Stanley Solarczyk, aged 70, of Pleasant View, Long Lane, pleaded guilty to conspiring with others to fraudulently evade excise duty on a commercial quantity of cigarettes.

He was jailed for six-and-a- half months at Manchester Crown Court last week.

The gang was caught in a Bolton industrial unit by HM Revenue and Customs investigators last January as it tried to retrieve the Viceroy-branded cigarettes with Polish markings.

The cigarettes, worth more than £50,000 in evaded duty, were hidden in the fuel tanks of two HGV tractor units.

Judge Stockdale QC, sentencing the men, said: “This is one single fraudulent transaction, however the conspiracy was professionally planned and sophisticated.”

The gang was led by Abdul Rehman, aged 39, from Bolton, who was on bail for similar offences at the time.
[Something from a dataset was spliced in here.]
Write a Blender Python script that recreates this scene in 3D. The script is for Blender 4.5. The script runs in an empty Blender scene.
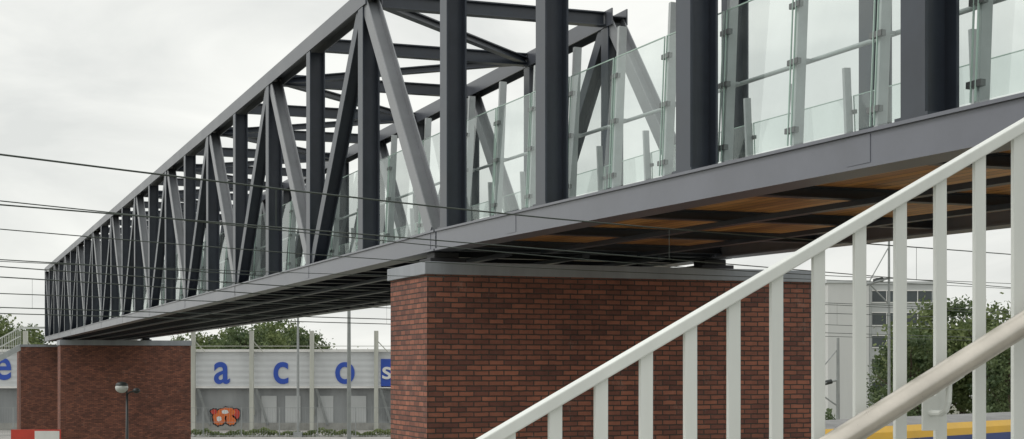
import bpy, math, random
from mathutils import Vector, Matrix
random.seed(7)
EYE=4.9
F=1575.0
HZ=368.0
scene=bpy.context.scene
col=scene.collection

# ------------------------------------------------------------ materials
def new_mat(name):
    m=bpy.data.materials.new(name); m.use_nodes=True
    nt=m.node_tree; b=nt.nodes['Principled BSDF']
    return m,nt,b
def paint(name,c,rough=0.5,var=0.15,scale=3.0,metal=0.0,bump=0.0,streak=False,spec=0.5):
    m,nt,b=new_mat(name)
    tc=nt.nodes.new('ShaderNodeTexCoord')
    mp=nt.nodes.new('ShaderNodeMapping')
    if streak: mp.inputs['Scale'].default_value=(1,1,0.12)
    nz=nt.nodes.new('ShaderNodeTexNoise'); nz.inputs['Scale'].default_value=scale
    nz.inputs['Detail'].default_value=6; nz.inputs['Roughness'].default_value=0.65
    nt.links.new(tc.outputs['Object'],mp.inputs[0]); nt.links.new(mp.outputs[0],nz.inputs['Vector'])
    r=nt.nodes.new('ShaderNodeValToRGB')
    r.color_ramp.elements[0].position=0.3; r.color_ramp.elements[1].position=0.7
    r.color_ramp.elements[0].color=tuple(x*(1-var) for x in c)+(1,)
    r.color_ramp.elements[1].color=tuple(min(1,x*(1+var)) for x in c)+(1,)
    nt.links.new(nz.outputs['Fac'],r.inputs[0]); nt.links.new(r.outputs[0],b.inputs['Base Color'])
    # uneven sheen
    mr=nt.nodes.new('ShaderNodeMapRange'); mr.inputs[3].default_value=max(0.05,rough-0.10); mr.inputs[4].default_value=min(1,rough+0.12)
    nt.links.new(nz.outputs['Fac'],mr.inputs[0]); nt.links.new(mr.outputs[0],b.inputs['Roughness'])
    b.inputs['Metallic'].default_value=metal
    b.inputs['Specular IOR Level'].default_value=spec
    if bump>0:
        n2=nt.nodes.new('ShaderNodeTexNoise'); n2.inputs['Scale'].default_value=scale*8
        nt.links.new(tc.outputs['Object'],n2.inputs['Vector'])
        bp=nt.nodes.new('ShaderNodeBump'); bp.inputs['Strength'].default_value=bump; bp.inputs['Distance'].default_value=0.02
        nt.links.new(n2.outputs['Fac'],bp.inputs['Height']); nt.links.new(bp.outputs[0],b.inputs['Normal'])
    return m
M_steel=paint('steel_paint',(0.036,0.045,0.062),0.32,0.28,1.3,spec=0.55)
M_chord=paint('chord_paint',(0.145,0.153,0.182),0.31,0.16,0.9,spec=0.65)
M_top=paint('top_chord_paint',(0.085,0.092,0.11),0.32,0.2,0.9,spec=0.6)
M_diag_lit=paint('diagonal_skylit_paint',(0.20,0.21,0.225),0.33,0.18,1.2,spec=0.65)  # lightened steel tone, sky light on the diagonals put into the colour
M_bearing=paint('bearing_dark',(0.03,0.03,0.033),0.6)
M_postmetal=paint('post_grey',(0.46,0.49,0.50),0.4,0.12,4)
M_inox=paint('stainless',(0.70,0.65,0.58),0.30,0.14,5,metal=0.85)
M_clamp=paint('clamp_steel',(0.16,0.17,0.17),0.35,0.1,6,metal=0.5)
M_cap=paint('zinc_cap',(0.30,0.32,0.35),0.5,0.22,1.5,streak=True)
M_rail=paint('rail_white_paint',(0.76,0.785,0.755),0.42,0.09,2.5,streak=True,bump=0.03)
M_conc=paint('concrete',(0.34,0.34,0.32),0.85,0.2,1.5,bump=0.3)
M_walk=paint('walkway_bounce_sheet',(0.22,0.22,0.21),0.85,0.2,2,bump=0.2)
M_pave=paint('paving',(0.32,0.31,0.30),0.9,0.25,0.4,bump=0.2)
M_asph=paint('asphalt',(0.08,0.08,0.08),0.9,0.3,0.6,bump=0.3)
M_ground=paint('ground_soil',(0.19,0.19,0.15),0.95,0.4,0.08,bump=0.3)
M_ballast=paint('ballast',(0.30,0.28,0.25),0.95,0.45,9,bump=1.0)
M_railst=paint('rail_steel',(0.22,0.15,0.11),0.4,0.2,4,metal=0.7)
M_wire=paint('wire_copper',(0.06,0.075,0.065),0.5,0.2,5)
M_mast=paint('mast_galv',(0.30,0.32,0.32),0.5,0.15,2)
M_stpost=paint('stadium_post_paint',(0.45,0.46,0.41),0.6,0.25,1.2,streak=True)
M_blue=paint('letter_blue',(0.025,0.08,0.42),0.45,0.08,3)
M_white=paint('white_panel',(0.75,0.75,0.73),0.5,0.06,2)
M_red=paint('red_plastic',(0.55,0.05,0.03),0.45,0.12,2)
M_orange=paint('orange_spray',(0.70,0.16,0.03),0.7,0.2,4)
M_black=paint('black_spray',(0.02,0.02,0.02),0.7,0.1,4)
M_tyel=paint('train_yellow',(0.75,0.43,0.02),0.35,0.08,1)
M_tblue=paint('train_blue',(0.02,0.05,0.20),0.3,0.1,1)
M_troof=paint('train_roof_grey',(0.20,0.20,0.20),0.7,0.25,2)
M_dark=paint('dark_metal',(0.03,0.035,0.035),0.45,0.2,3)
M_lamp=paint('lamp_glass',(0.55,0.57,0.55),0.2,0.05,3)
M_bwall=paint('office_render',(0.60,0.61,0.60),0.8,0.06,0.3,streak=True)
M_bwall2=paint('office_panel',(0.50,0.52,0.52),0.7,0.08,0.3)
M_win=paint('window_glass',(0.05,0.065,0.07),0.15,0.3,0.4)
M_bark=paint('bark',(0.09,0.07,0.05),0.9,0.3,5)
M_gedge=paint('glass_edge',(0.42,0.56,0.50),0.2,0.1,3)

def wood():
    m,nt,b=new_mat('wood_soffit')
    tc=nt.nodes.new('ShaderNodeTexCoord')
    mp=nt.nodes.new('ShaderNodeMapping'); mp.inputs['Rotation'].default_value=(0,0,-math.radians(110.2)); 
    br=nt.nodes.new('ShaderNodeTexBrick'); br.inputs['Scale'].default_value=1; br.inputs['Brick Width'].default_value=3.1; br.inputs['Row Height'].default_value=0.14; br.inputs['Mortar Size'].default_value=0.006
    br.inputs['Color1'].default_value=(0.90,0.45,0.15,1); br.inputs['Color2'].default_value=(0.55,0.23,0.07,1); br.inputs['Mortar'].default_value=(0.03,0.015,0.01,1)
    nt.links.new(tc.outputs['Object'],mp.inputs[0]); nt.links.new(mp.outputs[0],br.inputs['Vector'])
    w=nt.nodes.new('ShaderNodeTexNoise'); w.inputs['Scale'].default_value=1.5; w.inputs['Detail'].default_value=8
    nt.links.new(tc.outputs['Object'],w.inputs['Vector'])
    r=nt.nodes.new('ShaderNodeValToRGB')
    r.color_ramp.elements[0].color=(0.7,0.7,0.7,1); r.color_ramp.elements[1].color=(1.1,1.1,1.1,1)
    r.color_ramp.elements[0].position=0.3; r.color_ramp.elements[1].position=0.7
    nt.links.new(w.outputs['Fac'],r.inputs[0])
    mx=nt.nodes.new('ShaderNodeMix'); mx.data_type='RGBA'; mx.blend_type='MULTIPLY'; mx.inputs[0].default_value=1
    nt.links.new(br.outputs['Color'],mx.inputs[6]); nt.links.new(r.outputs[0],mx.inputs[7])
    nt.links.new(mx.outputs[2],b.inputs['Base Color'])
    b.inputs['Roughness'].default_value=0.35
    return m
M_wood=wood()

def brick(name):
    m,nt,b=new_mat(name)
    uv=nt.nodes.new('ShaderNodeUVMap')
    nd=nt.nodes.new('ShaderNodeTexNoise'); nd.inputs['Scale'].default_value=9; nd.inputs['Detail'].default_value=3
    nt.links.new(uv.outputs[0],nd.inputs['Vector'])
    vs=nt.nodes.new('ShaderNodeVectorMath'); vs.operation='SCALE'; vs.inputs[3].default_value=0.016
    nt.links.new(nd.outputs['Color'],vs.inputs[0])
    va=nt.nodes.new('ShaderNodeVectorMath'); va.operation='ADD'; nt.links.new(uv.outputs[0],va.inputs[0]); nt.links.new(vs.outputs[0],va.inputs[1])
    br=nt.nodes.new('ShaderNodeTexBrick')
    br.inputs['Scale'].default_value=1.0
    br.inputs['Brick Width'].default_value=0.21; br.inputs['Row Height'].default_value=0.068
    br.inputs['Mortar Size'].default_value=0.0095; br.inputs['Mortar Smooth'].default_value=0.4
    br.inputs['Bias'].default_value=0.0
    br.inputs['Color1'].default_value=(0.34,0.135,0.09,1)
    br.inputs['Color2'].default_value=(0.155,0.066,0.053,1)
    br.inputs['Mortar'].default_value=(0.075,0.058,0.05,1)
    nt.links.new(va.outputs[0],br.inputs['Vector'])
    n=nt.nodes.new('ShaderNodeTexNoise'); n.inputs['Scale'].default_value=0.8; n.inputs['Detail'].default_value=12; n.inputs['Roughness'].default_value=0.85
    nt.links.new(uv.outputs[0],n.inputs['Vector'])
    r=nt.nodes.new('ShaderNodeValToRGB')
    r.color_ramp.elements[0].color=(0.55,0.56,0.57,1); r.color_ramp.elements[1].color=(1.45,1.38,1.3,1)
    r.color_ramp.elements[0].position=0.3; r.color_ramp.elements[1].position=0.7
    nt.links.new(n.outputs['Fac'],r.inputs[0])
    mx=nt.nodes.new('ShaderNodeMix'); mx.data_type='RGBA'; mx.blend_type='MULTIPLY'; mx.inputs[0].default_value=1
    nt.links.new(br.outputs['Color'],mx.inputs[6]); nt.links.new(r.outputs[0],mx.inputs[7])
    n2=nt.nodes.new('ShaderNodeTexNoise'); n2.inputs['Scale'].default_value=1.0; n2.inputs['Detail'].default_value=14; n2.inputs['Roughness'].default_value=0.9
    mp=nt.nodes.new('ShaderNodeMapping'); mp.inputs['Location'].default_value=(3.7,1.9,0); mp.inputs['Scale'].default_value=(1,0.8,1)
    nt.links.new(uv.outputs[0],mp.inputs[0]); nt.links.new(mp.outputs[0],n2.inputs['Vector'])
    r2=nt.nodes.new('ShaderNodeValToRGB'); r2.color_ramp.elements[0].position=0.565; r2.color_ramp.elements[1].position=0.70
    r2.color_ramp.elements[0].color=(0,0,0,1); r2.color_ramp.elements[1].color=(0.75,0.75,0.75,1)
    nt.links.new(n2.outputs['Fac'],r2.inputs[0])
    mx2=nt.nodes.new('ShaderNodeMix'); mx2.data_type='RGBA'
    nt.links.new(r2.outputs[0],mx2.inputs[0]); nt.links.new(mx.outputs[2],mx2.inputs[6]); mx2.inputs[7].default_value=(0.40,0.31,0.27,1)
    nt.links.new(mx2.outputs[2],b.inputs['Base Color'])
    b.inputs['Roughness'].default_value=0.85
    bp=nt.nodes.new('ShaderNodeBump'); bp.inputs['Strength'].default_value=1.0; bp.inputs['Distance'].default_value=0.015; bp.invert=True
    nt.links.new(br.outputs['Fac'],bp.inputs['Height']); nt.links.new(bp.outputs[0],b.inputs['Normal'])
    return m
M_brick=brick('red_brick')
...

He was jailed for 10 months.

Also sentenced were: Waldemar Ociepka, from Swinton, aged 32, jailed for seven and a half months; Khabat Amin, from Manchester, aged 31, and Ahmed Fatih, from Manchester, aged 28, were both sentenced to 20 weeks imprisonment, suspended for 12 months and ordered to undertake 200 hours community work.

Krzysztof Radostaw Wasielewski, from Poland, aged 39, was jailed for six months and Andrej Ireneusz Skulski, from Poland, aged 50, was imprisoned for 10 months. Two other men, who were the gang’s truck drivers, were jailed in 2012.